* Task
Images are not part of the copy; transcribe all the data exactly.

* Dataset content
^^^^

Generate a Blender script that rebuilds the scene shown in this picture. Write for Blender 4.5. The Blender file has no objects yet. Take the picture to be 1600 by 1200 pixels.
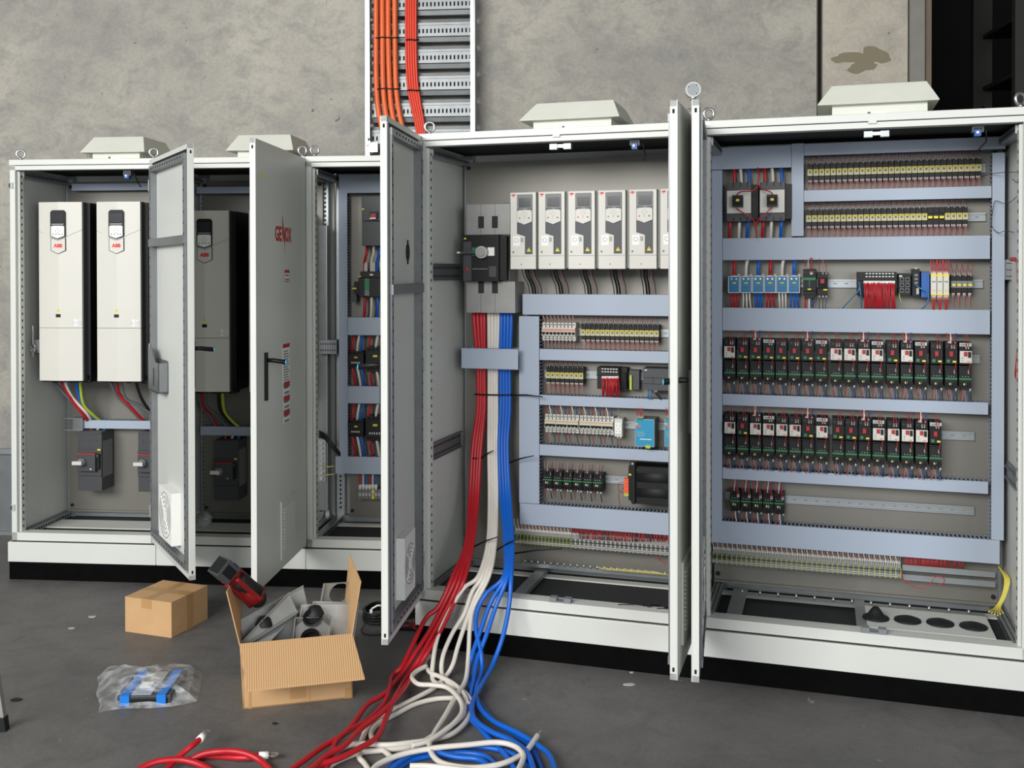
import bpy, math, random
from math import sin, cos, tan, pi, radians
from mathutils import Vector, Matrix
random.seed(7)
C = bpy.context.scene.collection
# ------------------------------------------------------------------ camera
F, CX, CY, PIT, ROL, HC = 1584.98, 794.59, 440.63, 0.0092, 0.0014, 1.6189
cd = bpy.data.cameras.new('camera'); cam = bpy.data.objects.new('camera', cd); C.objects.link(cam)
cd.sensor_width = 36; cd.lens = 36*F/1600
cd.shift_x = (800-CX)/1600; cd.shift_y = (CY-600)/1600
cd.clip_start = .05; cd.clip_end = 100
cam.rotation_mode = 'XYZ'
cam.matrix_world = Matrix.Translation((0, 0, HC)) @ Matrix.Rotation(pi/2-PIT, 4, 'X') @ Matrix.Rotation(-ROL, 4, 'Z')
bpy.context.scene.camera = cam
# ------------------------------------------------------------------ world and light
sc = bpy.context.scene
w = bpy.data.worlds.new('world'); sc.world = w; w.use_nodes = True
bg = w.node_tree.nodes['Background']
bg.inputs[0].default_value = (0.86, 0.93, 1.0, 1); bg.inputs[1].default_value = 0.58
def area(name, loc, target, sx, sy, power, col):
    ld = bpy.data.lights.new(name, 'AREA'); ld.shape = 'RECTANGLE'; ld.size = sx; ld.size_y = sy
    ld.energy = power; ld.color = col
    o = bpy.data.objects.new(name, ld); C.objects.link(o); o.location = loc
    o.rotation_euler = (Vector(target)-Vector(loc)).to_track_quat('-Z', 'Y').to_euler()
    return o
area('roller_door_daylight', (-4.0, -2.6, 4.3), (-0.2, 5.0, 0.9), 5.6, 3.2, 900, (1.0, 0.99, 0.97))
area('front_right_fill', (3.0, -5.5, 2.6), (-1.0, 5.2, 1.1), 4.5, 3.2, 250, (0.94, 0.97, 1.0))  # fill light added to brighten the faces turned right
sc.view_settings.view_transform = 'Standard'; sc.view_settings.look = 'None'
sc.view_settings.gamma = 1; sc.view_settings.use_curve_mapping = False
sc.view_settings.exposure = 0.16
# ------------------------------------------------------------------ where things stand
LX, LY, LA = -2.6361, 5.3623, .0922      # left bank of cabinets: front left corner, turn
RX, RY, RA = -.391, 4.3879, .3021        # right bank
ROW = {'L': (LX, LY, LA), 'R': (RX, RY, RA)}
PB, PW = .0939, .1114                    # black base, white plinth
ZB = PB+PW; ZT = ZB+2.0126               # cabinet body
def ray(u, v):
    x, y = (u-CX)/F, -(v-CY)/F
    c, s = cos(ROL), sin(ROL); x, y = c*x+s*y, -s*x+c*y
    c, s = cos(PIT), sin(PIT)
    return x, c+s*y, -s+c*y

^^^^

* Answer to this problem
Generate a Blender script that rebuilds the scene shown in this picture. Write for Blender 4.5. The Blender file has no objects yet. Take the picture to be 1600 by 1200 pixels.
import bpy, math, random
from math import sin, cos, tan, pi, radians
from mathutils import Vector, Matrix
random.seed(7)
C = bpy.context.scene.collection
# ------------------------------------------------------------------ camera
F, CX, CY, PIT, ROL, HC = 1584.98, 794.59, 440.63, 0.0092, 0.0014, 1.6189
cd = bpy.data.cameras.new('camera'); cam = bpy.data.objects.new('camera', cd); C.objects.link(cam)
cd.sensor_width = 36; cd.lens = 36*F/1600
cd.shift_x = (800-CX)/1600; cd.shift_y = (CY-600)/1600
cd.clip_start = .05; cd.clip_end = 100
cam.rotation_mode = 'XYZ'
cam.matrix_world = Matrix.Translation((0, 0, HC)) @ Matrix.Rotation(pi/2-PIT, 4, 'X') @ Matrix.Rotation(-ROL, 4, 'Z')
bpy.context.scene.camera = cam
# ------------------------------------------------------------------ world and light
sc = bpy.context.scene
w = bpy.data.worlds.new('world'); sc.world = w; w.use_nodes = True
bg = w.node_tree.nodes['Background']
bg.inputs[0].default_value = (0.86, 0.93, 1.0, 1); bg.inputs[1].default_value = 0.58
def area(name, loc, target, sx, sy, power, col):
    ld = bpy.data.lights.new(name, 'AREA'); ld.shape = 'RECTANGLE'; ld.size = sx; ld.size_y = sy
    ld.energy = power; ld.color = col
    o = bpy.data.objects.new(name, ld); C.objects.link(o); o.location = loc
    o.rotation_euler = (Vector(target)-Vector(loc)).to_track_quat('-Z', 'Y').to_euler()
    return o
area('roller_door_daylight', (-4.0, -2.6, 4.3), (-0.2, 5.0, 0.9), 5.6, 3.2, 900, (1.0, 0.99, 0.97))
area('front_right_fill', (3.0, -5.5, 2.6), (-1.0, 5.2, 1.1), 4.5, 3.2, 250, (0.94, 0.97, 1.0))  # fill light added to brighten the faces turned right
sc.view_settings.view_transform = 'Standard'; sc.view_settings.look = 'None'
sc.view_settings.gamma = 1; sc.view_settings.use_curve_mapping = False
sc.view_settings.exposure = 0.16
# ------------------------------------------------------------------ where things stand
LX, LY, LA = -2.6361, 5.3623, .0922      # left bank of cabinets: front left corner, turn
RX, RY, RA = -.391, 4.3879, .3021        # right bank
ROW = {'L': (LX, LY, LA), 'R': (RX, RY, RA)}
PB, PW = .0939, .1114                    # black base, white plinth
ZB = PB+PW; ZT = ZB+2.0126               # cabinet body
def ray(u, v):
    x, y = (u-CX)/F, -(v-CY)/F
    c, s = cos(ROL), sin(ROL); x, y = c*x+s*y, -s*x+c*y
    c, s = cos(PIT), sin(PIT)
    return x, c+s*y, -s+c*y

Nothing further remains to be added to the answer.